Do you remember when Facebook was fun?
I can’t say when or how I first heard about it. Probably from my kids, probably sometime in the mid-to-late 00s. It doesn’t feel like that long ago to me, but it was: when Facebook first launched, Youtube didn’t exist. Twitter was still four years out, and even then, it was designed around texting. Nobody had a newsfeed; if you heard something, you probably heard it from a friend directly rather than from a scrolling feed of updates. And in those early days of social media, Facebook was fun.
I was already in my forties by the time I joined, but it was fun to connect with friends from high school and college and old colleagues, see what they’d been up to, maybe reach out and say hello. It was fun to join random groups around random enthusiasm for fitness, or maybe specific restaurants, or other Knick fans. It wasn’t just harmless; it was banal. Keeping in touch with people you knew or tightening the bonds of family was why you were on the platform. If anything, Twitter was where you went for politics; it got a huge shot in the arm from the abortive 2008 protests in Tehran, which were largely organized and coordinated there. But the seeds of destruction were already present. By the time Aaron Sorkin’s The Social Network hit theaters eleven years ago, Facebook already had five-hundred million users. Today, that number is inching up on three billion — and nobody is having fun.
The perfect storm afflicting Facebook at this moment, the triple threat of whistleblower, congressional investigation, and now the unearthing of a vast trove of documentation, published in the Wall Street Journal, demonstrating the company’s willful refusal to place real-life consequences at even an equal footing with its corporate interests, has been a long time coming. It’s a PR disaster of Facebook’s own design, the end result of seventeen years of seemingly deliberate malfeasance. We see in these documents, over and over again, Facebook refusing to act until its commercial interests were threatened. The example par excellence is a 2019 BBC report that Facebook knew about human trafficking carried out over its platform, but chose not to act until, following that report, Apple threatened to pull both Facebook and Instagram from the App Store. Only then, and with corporate records underlining the financial motivations behind the decision to move against these violations, was anything done. We see, further, repeated examples of Facebook employees raising profound ethical concerns with leadership only to be rebuffed.
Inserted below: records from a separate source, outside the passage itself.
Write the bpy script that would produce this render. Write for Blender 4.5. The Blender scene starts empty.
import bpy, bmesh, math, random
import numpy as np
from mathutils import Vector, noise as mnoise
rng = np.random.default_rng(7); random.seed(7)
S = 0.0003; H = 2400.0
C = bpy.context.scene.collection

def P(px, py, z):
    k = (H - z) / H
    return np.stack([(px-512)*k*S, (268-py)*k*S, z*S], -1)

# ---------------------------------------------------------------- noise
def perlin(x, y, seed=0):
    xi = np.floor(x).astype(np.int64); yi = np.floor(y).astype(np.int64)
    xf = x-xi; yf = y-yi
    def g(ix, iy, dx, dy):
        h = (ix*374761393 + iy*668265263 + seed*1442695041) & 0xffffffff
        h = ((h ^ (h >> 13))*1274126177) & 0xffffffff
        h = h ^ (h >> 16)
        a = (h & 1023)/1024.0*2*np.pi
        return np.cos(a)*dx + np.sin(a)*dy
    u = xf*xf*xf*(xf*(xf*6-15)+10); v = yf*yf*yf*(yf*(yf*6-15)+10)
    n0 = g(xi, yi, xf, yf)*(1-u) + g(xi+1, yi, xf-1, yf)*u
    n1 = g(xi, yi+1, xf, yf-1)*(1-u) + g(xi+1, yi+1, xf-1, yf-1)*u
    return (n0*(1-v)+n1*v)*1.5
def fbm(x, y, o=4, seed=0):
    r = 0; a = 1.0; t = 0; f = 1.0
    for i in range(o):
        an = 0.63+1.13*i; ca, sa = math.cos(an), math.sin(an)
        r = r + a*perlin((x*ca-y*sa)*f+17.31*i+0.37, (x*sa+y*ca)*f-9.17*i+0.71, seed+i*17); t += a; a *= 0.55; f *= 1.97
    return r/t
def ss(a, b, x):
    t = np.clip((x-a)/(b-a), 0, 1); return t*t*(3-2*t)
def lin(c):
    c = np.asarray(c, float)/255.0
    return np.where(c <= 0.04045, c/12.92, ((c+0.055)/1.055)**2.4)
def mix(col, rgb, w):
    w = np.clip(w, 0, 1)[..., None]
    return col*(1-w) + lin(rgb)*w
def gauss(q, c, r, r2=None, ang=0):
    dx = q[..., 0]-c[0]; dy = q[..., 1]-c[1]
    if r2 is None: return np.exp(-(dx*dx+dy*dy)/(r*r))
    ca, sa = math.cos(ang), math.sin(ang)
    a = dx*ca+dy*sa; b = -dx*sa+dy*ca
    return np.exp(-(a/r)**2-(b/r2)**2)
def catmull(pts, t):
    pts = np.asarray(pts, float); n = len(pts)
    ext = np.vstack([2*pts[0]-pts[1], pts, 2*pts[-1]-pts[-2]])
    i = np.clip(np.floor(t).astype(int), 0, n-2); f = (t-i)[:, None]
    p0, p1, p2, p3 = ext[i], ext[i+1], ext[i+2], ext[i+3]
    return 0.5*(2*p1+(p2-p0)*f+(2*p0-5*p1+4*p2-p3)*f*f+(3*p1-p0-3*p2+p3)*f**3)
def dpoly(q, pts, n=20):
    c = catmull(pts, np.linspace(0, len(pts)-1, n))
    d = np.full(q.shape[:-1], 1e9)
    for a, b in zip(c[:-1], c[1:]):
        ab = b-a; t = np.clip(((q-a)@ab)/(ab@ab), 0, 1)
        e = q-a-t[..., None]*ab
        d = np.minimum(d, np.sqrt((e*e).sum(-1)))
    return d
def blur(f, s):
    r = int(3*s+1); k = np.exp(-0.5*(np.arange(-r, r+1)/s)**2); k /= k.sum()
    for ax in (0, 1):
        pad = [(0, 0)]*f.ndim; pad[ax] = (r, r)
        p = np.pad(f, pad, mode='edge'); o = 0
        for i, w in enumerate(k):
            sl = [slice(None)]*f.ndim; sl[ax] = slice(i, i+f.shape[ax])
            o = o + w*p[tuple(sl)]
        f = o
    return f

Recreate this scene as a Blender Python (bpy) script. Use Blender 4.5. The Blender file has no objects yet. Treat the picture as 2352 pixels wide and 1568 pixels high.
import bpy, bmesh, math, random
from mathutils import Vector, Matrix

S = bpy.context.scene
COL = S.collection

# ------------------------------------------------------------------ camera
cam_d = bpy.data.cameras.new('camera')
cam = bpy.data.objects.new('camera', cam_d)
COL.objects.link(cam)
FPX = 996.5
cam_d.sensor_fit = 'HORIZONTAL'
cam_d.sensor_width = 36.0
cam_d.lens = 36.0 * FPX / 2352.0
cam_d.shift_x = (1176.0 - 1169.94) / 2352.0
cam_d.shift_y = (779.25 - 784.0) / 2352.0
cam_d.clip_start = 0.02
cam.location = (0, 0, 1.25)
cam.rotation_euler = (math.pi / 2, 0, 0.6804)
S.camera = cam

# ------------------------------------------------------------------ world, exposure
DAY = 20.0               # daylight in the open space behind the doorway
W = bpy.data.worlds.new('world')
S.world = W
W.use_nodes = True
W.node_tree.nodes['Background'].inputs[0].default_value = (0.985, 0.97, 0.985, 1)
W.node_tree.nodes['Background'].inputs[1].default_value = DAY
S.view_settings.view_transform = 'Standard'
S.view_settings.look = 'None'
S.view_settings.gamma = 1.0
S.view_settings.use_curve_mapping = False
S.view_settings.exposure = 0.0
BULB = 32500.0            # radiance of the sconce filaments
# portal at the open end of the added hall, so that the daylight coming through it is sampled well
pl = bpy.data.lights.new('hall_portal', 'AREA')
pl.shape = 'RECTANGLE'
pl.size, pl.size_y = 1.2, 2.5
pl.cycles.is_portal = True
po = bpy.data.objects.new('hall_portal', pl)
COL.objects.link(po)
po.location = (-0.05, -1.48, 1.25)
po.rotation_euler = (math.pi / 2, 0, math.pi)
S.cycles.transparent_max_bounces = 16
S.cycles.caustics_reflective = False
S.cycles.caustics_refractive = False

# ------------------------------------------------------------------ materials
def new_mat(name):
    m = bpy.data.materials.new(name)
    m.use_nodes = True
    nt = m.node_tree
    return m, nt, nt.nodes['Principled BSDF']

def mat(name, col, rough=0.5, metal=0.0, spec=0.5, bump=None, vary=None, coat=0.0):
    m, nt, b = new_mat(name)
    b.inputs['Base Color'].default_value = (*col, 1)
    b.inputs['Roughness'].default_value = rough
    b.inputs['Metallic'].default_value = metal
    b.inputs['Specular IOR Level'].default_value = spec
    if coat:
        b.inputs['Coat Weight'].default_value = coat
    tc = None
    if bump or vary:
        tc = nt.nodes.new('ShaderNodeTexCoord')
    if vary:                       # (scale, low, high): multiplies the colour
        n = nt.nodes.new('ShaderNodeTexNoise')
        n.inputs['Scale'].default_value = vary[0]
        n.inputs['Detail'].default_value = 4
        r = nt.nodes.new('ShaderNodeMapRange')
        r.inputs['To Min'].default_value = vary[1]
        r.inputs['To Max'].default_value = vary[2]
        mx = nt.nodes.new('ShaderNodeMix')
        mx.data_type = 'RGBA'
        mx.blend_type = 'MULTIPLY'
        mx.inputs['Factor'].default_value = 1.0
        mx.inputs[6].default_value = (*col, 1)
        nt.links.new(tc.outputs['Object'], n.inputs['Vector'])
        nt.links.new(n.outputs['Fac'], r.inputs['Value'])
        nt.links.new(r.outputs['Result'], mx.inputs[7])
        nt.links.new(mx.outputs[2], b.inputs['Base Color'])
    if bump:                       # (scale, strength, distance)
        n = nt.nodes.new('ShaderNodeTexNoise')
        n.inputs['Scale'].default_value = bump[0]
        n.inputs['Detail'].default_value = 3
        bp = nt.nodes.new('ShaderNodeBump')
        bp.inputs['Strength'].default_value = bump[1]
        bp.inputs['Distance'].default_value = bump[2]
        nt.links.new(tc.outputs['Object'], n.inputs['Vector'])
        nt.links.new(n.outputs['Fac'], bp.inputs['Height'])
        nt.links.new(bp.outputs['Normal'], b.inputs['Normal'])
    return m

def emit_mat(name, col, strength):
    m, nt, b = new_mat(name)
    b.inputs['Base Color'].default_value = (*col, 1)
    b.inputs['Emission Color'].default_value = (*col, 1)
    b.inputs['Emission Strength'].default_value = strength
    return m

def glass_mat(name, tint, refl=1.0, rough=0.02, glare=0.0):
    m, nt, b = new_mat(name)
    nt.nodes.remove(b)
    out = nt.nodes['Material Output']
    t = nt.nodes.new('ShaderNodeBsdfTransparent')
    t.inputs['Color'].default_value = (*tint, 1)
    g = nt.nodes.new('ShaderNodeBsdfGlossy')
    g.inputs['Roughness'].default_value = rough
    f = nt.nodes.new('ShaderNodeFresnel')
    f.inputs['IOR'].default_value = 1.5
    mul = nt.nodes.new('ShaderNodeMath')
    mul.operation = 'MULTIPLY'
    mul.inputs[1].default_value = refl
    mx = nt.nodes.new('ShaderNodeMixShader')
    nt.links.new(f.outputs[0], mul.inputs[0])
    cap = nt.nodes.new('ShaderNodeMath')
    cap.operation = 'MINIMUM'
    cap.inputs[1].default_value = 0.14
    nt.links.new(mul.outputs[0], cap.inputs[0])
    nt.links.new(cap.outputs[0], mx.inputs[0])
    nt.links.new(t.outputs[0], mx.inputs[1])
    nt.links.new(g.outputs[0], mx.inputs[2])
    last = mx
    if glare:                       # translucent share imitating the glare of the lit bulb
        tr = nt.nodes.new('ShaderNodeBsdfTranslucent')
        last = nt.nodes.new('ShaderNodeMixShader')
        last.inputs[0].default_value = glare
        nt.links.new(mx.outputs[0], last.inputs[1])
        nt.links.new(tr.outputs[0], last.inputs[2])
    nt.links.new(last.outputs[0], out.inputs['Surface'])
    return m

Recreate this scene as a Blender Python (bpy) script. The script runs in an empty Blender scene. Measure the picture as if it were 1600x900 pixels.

I am a lifelong public relations expert, not a sociologist. But, were Facebook a client of mine, I too would find the sociological findings of the last few years enough to drive me to the edge. How Facebook has passively stood by while white supremacists organized, how the platform’s structure continues to fuel political radicalization and misinformation, how Instagram, a Facebook product, fuels deep body-issue images in young women and increasingly young men as well while actively seeking out those users — these aren’t issues messaging can massage. There is only so much PR can do in the face of a company actively making the lives of half the human population worse: more emotional damage, increased risk of physical harm, increased risk of suicide, the fragmentation of families — we’ve all seen it. Every one of us.
What troubles me the most isn’t just the extent to which Facebook still clearly understands this as an image problem than one of harm reduction; Zuckerberg is reportedly considering changing the name of the company (if likely not the product itself) as early as this week, the same way Google has technically been a subsidiary of Alphabet, Inc. since 2015, as if that will solve anything beyond negative associations around what is virtually certain to remain the name of its flagship product. Rather, it’s the fact that it isn’t actually costing them anything. Sure, they’re in a public relations inferno, but they still have billions of users whose eyeballs they sell to advertisers — advertisers who want access to the biggest public forum in the history of human civilization. We stay because it feels like we have little choice; Facebook is how an entire generation has been trained to maintain their social circles. It’s not that easy to walk away from, and Zuckerberg is banking that most of us won’t. So far, he’s not wrong. Further, he is reasonably confident that businesses around the globe not only won’t be willing to stop giving him their money in exchange for access to those billions, but that they too cannot.
No, the messaging problem here doesn’t belong to Facebook; it belongs to us. Social media demands regulation; the rapid corrosion of what was once the most stable democracy in the world and its political norms may not have originated with Zuckerberg, but he enables and profits off of it to the detriment of human society as a whole. The first time in American history one president refused to accede to the peaceful transfer of power, Facebook was there to amplify the claims and provide an organizing platform for an attempted self-coup. Our inability to disentangle from Facebook has deep, ongoing consequences which the company has never been shy about monetizing.
Something has to change, and perhaps that thing has to be us. I don’t know that we can cork this genie’s bottle, but we can and must demand better, and we can and must do better. If we can’t stop using Facebook en masse, we have to prioritize regulation as a political value: that we cannot and must not leave the regulation of public speech to private interests whose only aim is amassing their own bewildering wealth rather than maintaining a healthy society. Nothing will change until we do.